Chris Fearnley's Sendmail Page


Note: I no longer use, maintain, nor recommend this approach. This document was written around 1996. For the past five years or so sendmail has not had significant security problems. Please follow the recommended installation and maintenance procedures for sendmail.

Making Sendmail More Secure

After the last several CERT advisories about sendmail, I decided to review the configuration that Avi Freedman and Mark Thomas developed for Net Access's mail configuration. The basic idea is to not run sendmail setuid to root. However, the sendmail documentation warns:

If you don't make sendmail setuid to root, it will still run but you lose a lot of functionality and a lot of privacy, since you'll have to make the queue directory world readable. You could also make sendmail setuid to some pseudo-user (e.g., create a user called "sendmail" and make sendmail setuid to that) which will fix the privacy problems but not the functionality issues. Also, this isn't a guarantee of security: for example, root occasionally sends mail, and the daemon often runs as root.

I disagree. I think it's possible to overcome both the security and the privacy concerns without giving sendmail any more privilege than setgid to mail. Here is my analysis of how to avoid loss of functionality and privacy with a setgid to mail sendmail.

Here is how I install sendmail under Linux (Debian and Red Hat):

# chown root.mail /usr/sbin/sendmail
# chmod 2755 /usr/sbin/sendmail
# chown mail.mail /var/spool/mqueue
# chmod 770  /var/spool/mqueue
# ls -ld /usr/sbin/sendmail /var/spool/mqueue
-rwxr-sr-x   1 root     mail       238232 Sep 20 00:29 /usr/sbin/sendmail
drwxrwx---   2 mail     mail         1024 Nov 20 10:45 /var/spool/mqueue
# ls -l /usr/bin/procmail 
-rwsr-sr-x   1 root     mail        59385 Jan 18  1996 /usr/bin/procmail

Privacy is preserved by making sendmail setgid to mail and giving the group mail write permission to /var/spool/mqueue.
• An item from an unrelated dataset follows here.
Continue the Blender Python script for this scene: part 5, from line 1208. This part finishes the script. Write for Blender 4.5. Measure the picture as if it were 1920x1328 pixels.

The only loss of functionality that I have found concerns .forward files. The only case in which they might not work properly is when a local user sends mail to another local user. When the mail comes from another machine to port 25, the sendmail running on port 25 (since it was started by root herself) has no problem with .forward files and changing the efective uid to the user for running scripts in the .forward file and reading them from read protected home directories. One way to overcome a setgid to mail sendmail's .forward limitation is to configure the local sendmail to forward all mail to another host for delivery (using DH in sendmail.cf). I haven't tested this solution. In a public post on comp.mail.sendmail, Doug Siebert said that it works at his installation, but there are problems when the hub mail server is temporarily unavailable and mail is spooled locally. Another solution is to use procmail for local mail delivery. Then users can use .procmailrc instead of .forward. Procmail offers greater functionality than .forward anyway. So other than the break with the tradition of a filename called ".forward" and its traditional syntax, this is another fine option. Actually, the problem Doug Siebert noted occurs even in this case since when local shell users send mail to domains that are down, the mail will often be spooled locally. Hence (following Doug's recommendation) one should run sendmail from cron to process the spool. I developed this script for this purpose:

#!/bin/sh

PIDFILE="/var/run/$(basename $0)"
if [ -f "$PIDFILE"  ]; then
  exit 0
fi
cleanup() { rm -f $PIDFILE }
echo $$ > $PIDFILE; chmod 644 $PIDFILE
trap "cleanup" 15
cd /var/spool/mqueue && chmod --silent 600 * && chown root.root *
/usr/sbin/sendmail -q
cleanup

This is the solution I'm using on two production networks. It is working without problems.